Okay, these are fair points overall. I’m not a Joe Hater, overall he’s done a great job.
He became head coach after Will Hardy took the Utah job and Udoka got fired, so he took over because of that crazy circumstance. He jumped like four other coaches & got a team that just went to the Finals. That was pretty crazy and no 32 year old would have been 100% ready for that moment. And Joe did many good things that first year, in particular identifying Hauser and Derrick as better than Grant & Marcus, which has been proven correct.
He clearly has spent time thinking about a winning basketball system and instituted a framework around four main elements
1. Player positioning
2. 3PT attempt rate
3. Turnover margin
4. OREB margin
The system broadly works, like Bud’s 5-Out Hawks and D’Antonio Suns. Unlike those two coaches, the system produced a title. But the downside is his system deprecates passing, cutting, 2PTA and generally moving his pieces to gain an advantage on possession by possession basis.
What I mean is if you have 100 possessions and you play prevent D, shoot more 3’s while winning turnovers and offensive rebounds, you’re hoping to be up 12 or 20 coming into the last 4 or 5 minutes. But if you’re not, your system doesn’t give you any advantages in a possession game because you are not manipulating the D through ball and player movement to get high percentage 2s. And 3 being worth more 2, the math only works if the sample size is large enough.
If you have a tie game with 10 seconds left, a 90% dunk is way more valuable that a 40% three, even though threes are worth more than twos and yada yada … the math needs a large sample to pay out and in a tight game, under Joe’s system we’re frequently just taking bad shots.
So yea, Joe’s a good leader, he conducts himself with integrity, and he won a title, but sometimes the way he wants us to play is very cold, mechanical and without grace & teamwork, the “beautiful game” so to speak and that coldness sometimes zaps the joy out of the fandom experience. And, just me personally, I wish we’d go back to last years shot profile.
But overall yea, it’s not like we’d be better off to fire Joe and just hire someone else
Smart2Nesmith43 wrote:redslastlaugh wrote:Part of sports is rising to the occasion and playing great in the moment.
In the 79 Final Four, Larry Bird was 16/19 from the field to beat DePaul and go to the Final
16/19 is 84% from the field
Nobody said Bird rode his unbelievably hot shooting, or that variance determined the outcome. People just said that Bird played a great game.
Smart2Nesmith43 wrote:2022-2023 Heat wide open three pointers attempts / percentage
Regular season 13.7 / 37.1
First round 10.4 / 42.3
Second round 14.2 / 37.6
Conference finals 9.6 / 58.2
Finals 10.0 / 38.0
Embarassing they lost 3 games to the Celtics despite riding the hottest shooting streak of all time.
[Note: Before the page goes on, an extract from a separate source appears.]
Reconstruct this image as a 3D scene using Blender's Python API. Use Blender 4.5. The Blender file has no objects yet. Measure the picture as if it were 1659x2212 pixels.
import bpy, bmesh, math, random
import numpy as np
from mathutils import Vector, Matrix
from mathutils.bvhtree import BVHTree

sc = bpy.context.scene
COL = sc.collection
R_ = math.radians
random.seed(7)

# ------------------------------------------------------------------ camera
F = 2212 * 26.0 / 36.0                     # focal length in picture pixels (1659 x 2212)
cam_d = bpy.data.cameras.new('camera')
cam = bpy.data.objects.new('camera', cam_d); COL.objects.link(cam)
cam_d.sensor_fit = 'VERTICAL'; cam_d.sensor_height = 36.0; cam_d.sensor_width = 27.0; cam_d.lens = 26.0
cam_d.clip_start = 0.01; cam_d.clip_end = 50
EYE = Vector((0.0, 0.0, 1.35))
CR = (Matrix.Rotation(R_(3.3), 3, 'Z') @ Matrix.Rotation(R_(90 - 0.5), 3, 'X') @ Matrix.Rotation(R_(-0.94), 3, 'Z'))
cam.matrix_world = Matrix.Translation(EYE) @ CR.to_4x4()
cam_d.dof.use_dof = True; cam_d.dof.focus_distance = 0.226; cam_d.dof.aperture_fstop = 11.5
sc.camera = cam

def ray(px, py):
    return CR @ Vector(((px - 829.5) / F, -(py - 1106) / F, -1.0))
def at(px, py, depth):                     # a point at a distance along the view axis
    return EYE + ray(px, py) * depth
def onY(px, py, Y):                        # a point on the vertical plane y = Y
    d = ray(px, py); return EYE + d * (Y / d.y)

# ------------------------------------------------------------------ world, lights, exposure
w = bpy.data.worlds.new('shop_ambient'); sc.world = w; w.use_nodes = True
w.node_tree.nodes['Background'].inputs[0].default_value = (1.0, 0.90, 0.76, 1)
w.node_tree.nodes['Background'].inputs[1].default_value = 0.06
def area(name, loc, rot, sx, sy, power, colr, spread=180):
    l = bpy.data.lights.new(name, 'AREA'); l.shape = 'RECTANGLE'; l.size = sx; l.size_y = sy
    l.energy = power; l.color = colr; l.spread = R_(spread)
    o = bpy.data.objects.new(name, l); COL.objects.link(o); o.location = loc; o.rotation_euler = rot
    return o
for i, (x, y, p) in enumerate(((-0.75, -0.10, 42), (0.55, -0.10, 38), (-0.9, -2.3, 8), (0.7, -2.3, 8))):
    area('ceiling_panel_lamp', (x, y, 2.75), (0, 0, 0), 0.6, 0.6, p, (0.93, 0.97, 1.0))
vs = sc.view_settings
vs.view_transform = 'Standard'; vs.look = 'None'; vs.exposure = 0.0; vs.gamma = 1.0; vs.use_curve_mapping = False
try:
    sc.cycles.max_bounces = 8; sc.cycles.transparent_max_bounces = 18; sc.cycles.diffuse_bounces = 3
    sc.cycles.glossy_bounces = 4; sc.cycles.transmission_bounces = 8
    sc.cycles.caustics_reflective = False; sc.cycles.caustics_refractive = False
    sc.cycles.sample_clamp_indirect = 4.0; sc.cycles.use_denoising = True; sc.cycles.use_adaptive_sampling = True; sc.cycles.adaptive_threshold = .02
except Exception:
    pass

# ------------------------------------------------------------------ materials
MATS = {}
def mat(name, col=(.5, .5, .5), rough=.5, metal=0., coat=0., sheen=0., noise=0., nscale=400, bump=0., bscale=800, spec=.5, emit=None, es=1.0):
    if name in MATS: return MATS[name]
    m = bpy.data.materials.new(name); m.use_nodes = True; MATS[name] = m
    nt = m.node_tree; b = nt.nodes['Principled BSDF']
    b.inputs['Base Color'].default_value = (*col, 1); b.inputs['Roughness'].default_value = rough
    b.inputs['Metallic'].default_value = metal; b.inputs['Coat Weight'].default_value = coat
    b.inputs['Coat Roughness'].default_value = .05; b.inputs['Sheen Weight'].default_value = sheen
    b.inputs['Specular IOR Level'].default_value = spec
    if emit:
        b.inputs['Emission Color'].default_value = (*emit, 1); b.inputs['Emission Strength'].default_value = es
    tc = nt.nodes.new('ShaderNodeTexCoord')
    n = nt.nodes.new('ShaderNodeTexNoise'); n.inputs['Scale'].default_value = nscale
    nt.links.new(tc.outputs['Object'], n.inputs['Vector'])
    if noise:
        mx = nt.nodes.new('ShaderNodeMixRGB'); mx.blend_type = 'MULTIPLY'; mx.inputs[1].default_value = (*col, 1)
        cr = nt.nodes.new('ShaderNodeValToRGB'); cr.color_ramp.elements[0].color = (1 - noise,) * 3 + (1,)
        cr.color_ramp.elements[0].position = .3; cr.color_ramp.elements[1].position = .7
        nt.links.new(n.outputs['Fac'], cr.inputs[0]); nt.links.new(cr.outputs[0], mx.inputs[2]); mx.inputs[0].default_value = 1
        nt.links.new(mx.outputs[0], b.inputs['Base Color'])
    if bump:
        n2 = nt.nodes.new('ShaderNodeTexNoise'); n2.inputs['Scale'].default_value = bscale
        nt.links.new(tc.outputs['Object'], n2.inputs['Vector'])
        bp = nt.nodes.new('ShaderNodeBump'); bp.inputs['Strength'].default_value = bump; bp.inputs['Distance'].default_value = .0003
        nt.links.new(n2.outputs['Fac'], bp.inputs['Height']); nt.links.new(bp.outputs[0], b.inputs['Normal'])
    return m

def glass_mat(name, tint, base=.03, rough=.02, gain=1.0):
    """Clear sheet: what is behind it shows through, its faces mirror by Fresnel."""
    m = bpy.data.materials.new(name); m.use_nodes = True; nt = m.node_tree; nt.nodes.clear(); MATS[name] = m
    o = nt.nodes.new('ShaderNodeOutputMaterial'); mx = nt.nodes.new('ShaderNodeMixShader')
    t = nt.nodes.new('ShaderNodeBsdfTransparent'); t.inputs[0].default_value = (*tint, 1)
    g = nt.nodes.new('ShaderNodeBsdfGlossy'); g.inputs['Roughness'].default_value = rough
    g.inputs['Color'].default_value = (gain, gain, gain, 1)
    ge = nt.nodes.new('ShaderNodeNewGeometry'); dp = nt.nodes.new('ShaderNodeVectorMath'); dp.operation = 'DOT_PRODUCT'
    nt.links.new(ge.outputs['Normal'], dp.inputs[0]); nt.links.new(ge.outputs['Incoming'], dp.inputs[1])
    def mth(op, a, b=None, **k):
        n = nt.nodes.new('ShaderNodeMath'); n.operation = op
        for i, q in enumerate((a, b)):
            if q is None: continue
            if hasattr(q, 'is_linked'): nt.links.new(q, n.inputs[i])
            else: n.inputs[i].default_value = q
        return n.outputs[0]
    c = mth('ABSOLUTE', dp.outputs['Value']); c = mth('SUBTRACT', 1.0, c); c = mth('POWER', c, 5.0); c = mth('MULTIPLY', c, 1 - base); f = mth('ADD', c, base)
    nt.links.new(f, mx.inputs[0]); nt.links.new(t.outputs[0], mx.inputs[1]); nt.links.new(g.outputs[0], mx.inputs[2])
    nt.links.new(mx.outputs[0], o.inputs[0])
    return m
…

So what you are saying is that Miami's players rose to the moment. Not really sure how that's an indictement of Mazzulla. I wonder in what magical world we live in where the Heat players decided to knock down open shots just in the conference finals at a rate that not even Steph Curry could sustain but were very average at every other point in the year., but it has nothing to do with variance, just being clutch. Of course, being the clutch gods that they are they returned to shooting completely average once they got to play in the biggest games of the season. You know like clutch players do.
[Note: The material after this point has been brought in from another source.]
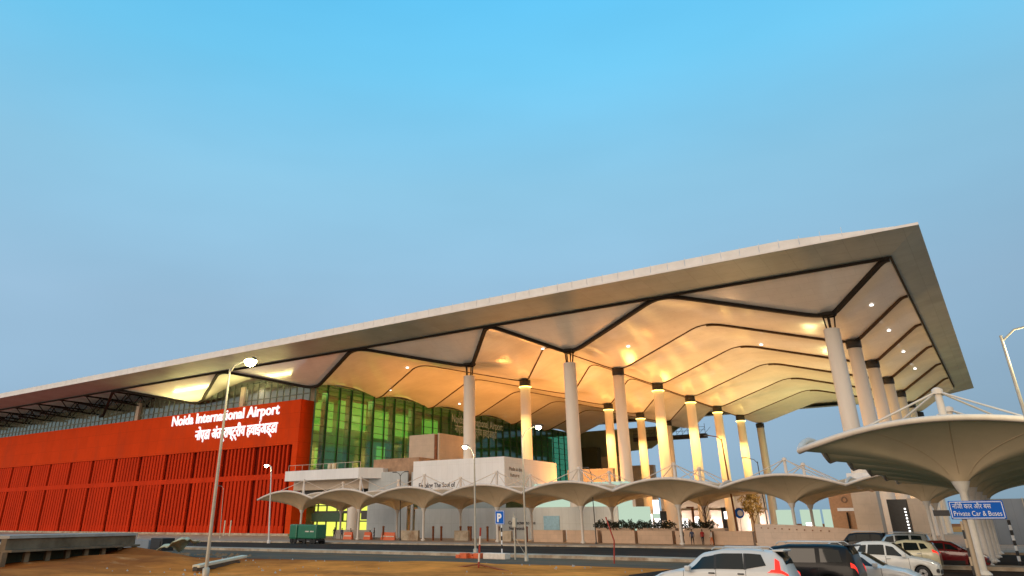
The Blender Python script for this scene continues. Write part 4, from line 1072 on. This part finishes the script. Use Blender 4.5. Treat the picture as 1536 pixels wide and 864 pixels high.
# red and white pole on a tripod of bars
tp = thing('barrier_pole', 'leaning red and white striped pole standing on crossed bars', 'pole', (-26.2, 38.6, 0))
b = MB()
for i in range(5):
    b.cur = (i+1) % 2; a = i/5; c_ = (i+1)/5; b.tube([(-.0+.14*a*1.2, 0, .02+2.25*a), (.14*c_*1.2, 0, .02+2.25*c_)], .055, 8, cap=True)
b.build('striped_pole', [M['polewhite'], M['polered']], tp)
b = MB(); b.tube([(-1.9,-.5,.06),(0,0,.34)], .05, 6); b.tube([(2.3,-.4,.06),(0,0,.34)], .05, 6); b.tube([(.2,1.4,.04),(0,0,.34)], .05, 6); b.build('cross_bar', M['rust'], tp)
b = MB(); b.tube([(-.12,0,0),(0,0,1.4),(-.5,0,2.9)], .05, 8); o = b.build('leaning_rod', M['polered']); o.location = (-23.0, 50.4, 0); tag(o, 'thin dark red rod standing at the roadside before the planters', 'rod')
b = MB(); b.tube([(0,0,0),(0,0,2.4),(-.05,0,3.2)], [.07,.06,.03], 8); b.tube([(0,0,1.5),(1.2,0,0)], .02, 5); b.bbox(-.16,.16,-.1,.1,2.2,2.9,.05); o = b.build('guyed_post', M['galv']); o.location = (-31.8, 51.8, 0); tag(o, 'grey post with a slanting guy wire right of the parking sign', 'post')
b = MB(); b.bbox(-34.4, -32.4, 51.3, 52.1, 0, .42, .05); tag(b.build('kerb_stone', M['polewhite']), 'pale loose kerb stone below the parking sign', 'kerb stone')
b = MB()
for i in range(14):
    x, y, r_ = -35.9+random.uniform(-.9,.9), 51.6+random.uniform(-.4,.4), random.uniform(.12,.3); b.bbox(x-r_, x+r_, y-r_, y+r_, 0, r_*1.3, .04)
o = b.build('rubble', M['orange'], kind='stuff')
# stones strewn over the soil
b = MB()
for i in range(260):
    x = random.uniform(-75, -18); y = random.uniform(26, dirt_edge(x)-.6); r_ = random.uniform(.03, .11)
    b.add([(x-r_,y,.0),(x,y-r_,.02),(x+r_,y,.0),(x,y+r_,.02),(x,y,r_*1.3+.25*0)], [(0,1,4),(1,2,4),(2,3,4),(3,0,4)])
b.build('gravel', M['concrete'], kind='stuff')
b = MB()
for i in range(150):
    x, y, r_ = random.uniform(-84,-52), random.uniform(41,50), random.uniform(.08,.34); y = min(y, dirt_edge(x)+3)
    b.add([(x-r_,y-r_*.6,.0),(x+r_,y-r_*.5,.0),(x+r_*.8,y+r_,.0),(x-r_*.7,y+r_*.8,.0),(x-r_*.4,y,.9*r_),(x+r_*.5,y+.2*r_,.7*r_)], [(0,1,5,4),(1,2,5),(2,3,4,5),(3,0,4)])
b.build('debris', M['concretedark'], kind='stuff')
# suspended work platform at the far edge of the roof
sw = thing('work_platform', 'dark suspended work platform hanging below the far roof edge', 'platform', (-90, 246, 28.5), world=True)
b = MB(); b.box(-102, -77, 245.2, 247.2, 28.0, 29.3); b.build('deck', M['poleblack'], sw)
b = MB()
for i in range(14):
    x = -101.8+1.9*i; b.tube([(x, 245.3, 29.2), (x, 245.3, 32.4)], .07, 5)
    b.tube([(x, 245.3, 29.4), (x+1.9, 245.3, 31.2)], .05, 5)
b.tube([(-102,245.3,30.4),(-77,245.3,30.4)], .06, 5); b.tube([(-102,245.3,31.4),(-77,245.3,31.4)], .06, 5); b.build('railing', M['darksteel'], sw)
# barrels on the balcony
for i, x in enumerate((-111.6, -110.4)):
    b = MB(); b.lathe([(0,12.3),(.42,12.3),(.45,12.9),(.42,13.6),(0,13.62)], 14, x, 111.2); tag(b.build('drum', M['carcream'] if i else M['timber']), ['pale drum on the white balcony', 'yellowish drum on the white balcony, right one'][i], 'drum', 'drums on the balcony')
# motorcycle at the far right
mc = thing('motorcycle', 'dark motorcycle parked at the right beside the sheet fence', 'motorcycle', (.45, 62.5, 0), R(80))
for x in (-.65, .65):
    b = MB(); vs = []
    rows = [[(x+(.28+.06*math.cos(t))*math.cos(a), .06*math.sin(t), .33+(.28+.06*math.cos(t))*math.sin(a)) for a in [2*math.pi*i/20 for i in range(21)]] for t in [2*math.pi*j/8 for j in range(9)]]
    b.grid(rows); b.build('wheel', M['tyre'], mc)
b = MB(); b.bbox(-.35, .3, -.14, .14, .4, .8, .08); b.bbox(-.1, .4, -.16, .16, .8, 1.05, .08); b.bbox(-.85, -.1, -.13, .13, .78, .92, .05); b.build('body', M['poleblack'], mc)
b = MB(); b.tube([(.65,0,.33),(.42,0,1.15)], .035, 6); b.tube([(.4,-.36,1.2),(.4,.36,1.2)], .022, 6); b.bbox(.42,.62,-.12,.12,.95,1.2,.05); b.build('handlebar', M['darksteel'], mc)

# ------------------------------------------------------------------ lamps the place has, and an added wall fill
def area(name, loc, size, power, color, rot=(R(180),0,0), spread=150):
    l = bpy.data.lights.new(name, 'AREA'); l.shape = 'DISK'; l.size = size; l.energy = power; l.color = color; l.spread = R(spread)
    o = bpy.data.objects.new(name, l); COL.objects.link(o); o.location = loc; o.rotation_euler = rot; return o
WARM = (1., .36, .075); YEL = (1., .70, .26)
for x, y, p, c in ((-66, 133, 4600, WARM), (-69, 150, 5200, WARM), (-69, 172, 4800, WARM), (-69, 194, 4200, WARM),
                   (-38, 130, 3600, (1., .55, .24)), (-38, 152, 4400, (1., .58, .24)), (-38, 174, 4800, YEL), (-38, 196, 5200, (1., .84, .34)), (-38, 218, 5200, (.92, .90, .36)),
                   (-100, 132, 4600, WARM), (-100, 156, 5200, WARM), (-100, 180, 4000, WARM),
                   (-20, 140, 1500, (1., .48, .16)), (-20, 170, 1500, (1., .6, .26))):
    area('uplight', (x, y, 2.6), 3., p*(1.05 if c is WARM else .76), c)
# floodlights on top of the red block, washing the eaves
for x in (-140., -165.):
    o = area('eaves_floodlight', (x, 112.4, 27.9), 20., 1500, (1., .86, .30), rot=(R(-160), 0, 0)); o.data.shape = 'RECTANGLE'; o.data.size_y = .4
# rooms behind the green glass
for y, z, p in ((124, 30.5, 620), (138, 30.5, 520), (152, 30.5, 320), (124, 11, 300), (172, 30, 110), (205, 29, 60)):
    area('room_light', (-128, y, z), 6., p, (1., .93, .40), rot=(0,0,0))
for x in (-130, -144, -158, -172): area('clerestory_light', (x, YQ+4, 33), 1.5, 130, (1., .9, .7), rot=(0,0,0))
for x in (-90, -78, -66): area('added_wall_fill', (x, 243.5, .6), 2., 1300, (1., .80, .72), rot=(R(115), 0, 0))  # added lamps without a known source, to brighten the rear lower wall
# working lights under the forecourt canopies
for x, y, p in ((-48, 106, 900), (-36, 106, 1000), (-24, 108, 700), (-62, 107, 500), (-86, 104, 300)):
    area('canopy_downlight', (x, y, 9.), 1.5, p, (1., .72, .45), rot=(0,0,0))

# ------------------------------------------------------------------ sky and sun
w = bpy.data.worlds.new('World'); sc.world = w; w.use_nodes = True
N = w.node_tree.nodes; L = w.node_tree.links; bg = N['Background']
SUN_EL, SUN_AZ = 9., 200.     # low, behind the camera
sky = N.new('ShaderNodeTexSky'); sky.sky_type = 'NISHITA'; sky.sun_disc = False; sky.sun_elevation = R(SUN_EL); sky.sun_rotation = R(SUN_AZ)
sky.air_density = 1.; sky.dust_density = .6; sky.ozone_density = 2.
tc = N.new('ShaderNodeTexCoord'); sx = N.new('ShaderNodeSeparateXYZ'); L.new(tc.outputs['Generated'], sx.inputs[0])
rp = N.new('ShaderNodeValToRGB'); cr = rp.color_ramp
def lin(c): return [((v/255+.055)/1.055)**2.4 if v > 10 else v/255/12.92 for v in c]+[1]
cr.elements[0].position = 0.; cr.elements[0].color = lin((134, 171, 198))
cr.elements[1].position = .85; cr.elements[1].color = lin((70, 178, 240))
for p, c in ((.08, (149, 179, 205)), (.26, (156, 193, 221)), (.42, (145, 204, 235)), (.56, (116, 207, 249)), (.68, (92, 199, 250))):
    e = cr.elements.new(p); e.color = lin(c)
L.new(sx.outputs['Z'], rp.inputs['Fac'])
# the sky darkens slowly towards +x (away from the afterglow)
mr = N.new('ShaderNodeMapRange'); mr.inputs['From Min'].default_value = -.35; mr.inputs['From Max'].default_value = .25
mr.inputs['To Min'].default_value = 1.; mr.inputs['To Max'].default_value = .66; L.new(sx.outputs['X'], mr.inputs['Value'])
mz = N.new('ShaderNodeMapRange'); mz.inputs['From Min'].default_value = .1; mz.inputs['From Max'].default_value = .6; mz.inputs['To Min'].default_value = 1.; mz.inputs['To Max'].default_value = 0.
L.new(sx.outputs['Z'], mz.inputs['Value'])
dk1 = N.new('ShaderNodeMix'); dk1.data_type = 'FLOAT'; dk1.inputs['A'].default_value = 1.; L.new(mz.outputs['Result'], dk1.inputs['Factor']); L.new(mr.outputs['Result'], dk1.inputs['B'])
vm = N.new('ShaderNodeVectorMath'); vm.operation = 'SCALE'; L.new(rp.outputs['Color'], vm.inputs[0]); L.new(dk1.outputs['Result'], vm.inputs['Scale'])
hz = N.new('ShaderNodeTexNoise'); hz.inputs['Scale'].default_value = 2.2; hz.inputs['Detail'].default_value = 3.
hm = N.new('ShaderNodeMapping'); hm.inputs['Scale'].default_value = (1, 1, 3.5); L.new(tc.outputs['Generated'], hm.inputs['Vector']); L.new(hm.outputs['Vector'], hz.inputs['Vector'])
hr = N.new('ShaderNodeMapRange'); hr.inputs['From Min'].default_value = .3; hr.inputs['From Max'].default_value = .7; hr.inputs['To Min'].default_value = .955; hr.inputs['To Max'].default_value = 1.045; L.new(hz.outputs['Fac'], hr.inputs['Value'])
v2 = N.new('ShaderNodeVectorMath'); v2.operation = 'SCALE'; L.new(vm.outputs[0], v2.inputs[0]); L.new(hr.outputs['Result'], v2.inputs['Scale']); vm = v2
vs_ = N.new('ShaderNodeVectorMath'); vs_.operation = 'SCALE'; vs_.inputs['Scale'].default_value = 10.4; L.new(vm.outputs[0], vs_.inputs[0])
mx = N.new('ShaderNodeMix'); mx.data_type = 'RGBA'; mx.inputs['Factor'].default_value = .9
L.new(sky.outputs['Color'], mx.inputs['A']); L.new(vs_.outputs[0], mx.inputs['B'])
dp = N.new('ShaderNodeVectorMath'); dp.operation = 'DOT_PRODUCT'; L.new(tc.outputs['Generated'], dp.inputs[0]); dp.inputs[1].default_value = (.36, -.93, 0.)
ga = N.new('ShaderNodeMapRange'); ga.interpolation_type = 'SMOOTHSTEP'; ga.inputs['From Min'].default_value = .05; ga.inputs['From Max'].default_value = .75; L.new(dp.outputs['Value'], ga.inputs['Value'])
gm = N.new('ShaderNodeMix'); gm.data_type = 'RGBA'; gm.inputs['B'].default_value = (9.6, 7.7, 5.9, 1); L.new(ga.outputs['Result'], gm.inputs['Factor']); L.new(mx.outputs['Result'], gm.inputs['A'])
L.new(gm.outputs['Result'], bg.inputs['Color']); bg.inputs['Strength'].default_value = .10

sl = bpy.data.lights.new('Sun', 'SUN'); sl.energy = 1.3; sl.angle = R(40); sl.color = (1., .80, .62)
so = bpy.data.objects.new('Sun', sl); COL.objects.link(so)
az = R(SUN_AZ); d = Vector((math.sin(az)*math.cos(R(SUN_EL)), math.cos(az)*math.cos(R(SUN_EL)), math.sin(R(SUN_EL))))
so.rotation_euler = d.to_track_quat('Z', 'Y').to_euler()

# ------------------------------------------------------------------ camera
cam = bpy.data.cameras.new('Camera'); co = bpy.data.objects.new('Camera', cam); COL.objects.link(co); sc.camera = co
cam.sensor_width = 36.; cam.lens = 1085./1536*36; cam.shift_x = (768-700)/1536; cam.shift_y = -(432-305)/1536
cam.clip_start = .1; cam.clip_end = 8000.
co.location = (0, 0, 2.5)
co.rotation_euler = (R(90)+math.atan2(480, 1085), 0, R(35.))

vs = sc.view_settings; vs.view_transform = 'Standard'; vs.look = 'None'; vs.exposure = 0.; vs.gamma = 1.; vs.use_curve_mapping = False
sc.cycles.use_denoising = True; sc.cycles.max_bounces = 8; sc.cycles.transparent_max_bounces = 12; sc.cycles.sample_clamp_indirect = 6.
for o in bpy.data.objects:
    if '_world' in o: del o['_world']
In the real world, Mazzulla keeps cranking out 55+ wins season like it's nothing with top 5 units on both sides of the ball, goes deep into the playoffs every year, there's barely ever a peep from a player being unhappy about how things are going and he is willing to work on his weaknesses. Is he perfect ? No but I dare you to find somebody available that's better. Firing the coach in and of itself accomplishes nothing. Ask the Bucks fans that demanded Budenholzer's head without a succession plan in place how it's going now.
If you somehow feel like Mazzulla isn't getting the most out of this roster and the Celtics should dominate like the KD Warriors or the Jordan Bulls, I invite you to take another look at those rosters and then what Joe has to work with. Which is a team whose best player isn't close to being the best in the world and the second best player is like a border line all star.
I also love the disconnect about how it's completely expected from a rookie player to improve over the course of his career but a coach is a finished product the moment he sits on an NBA bench. Because your precious Spo looked far more lost in the beginning, including during the 2011 finals, than Mazzulla ever did. I think he turned out fine and so do you clearly.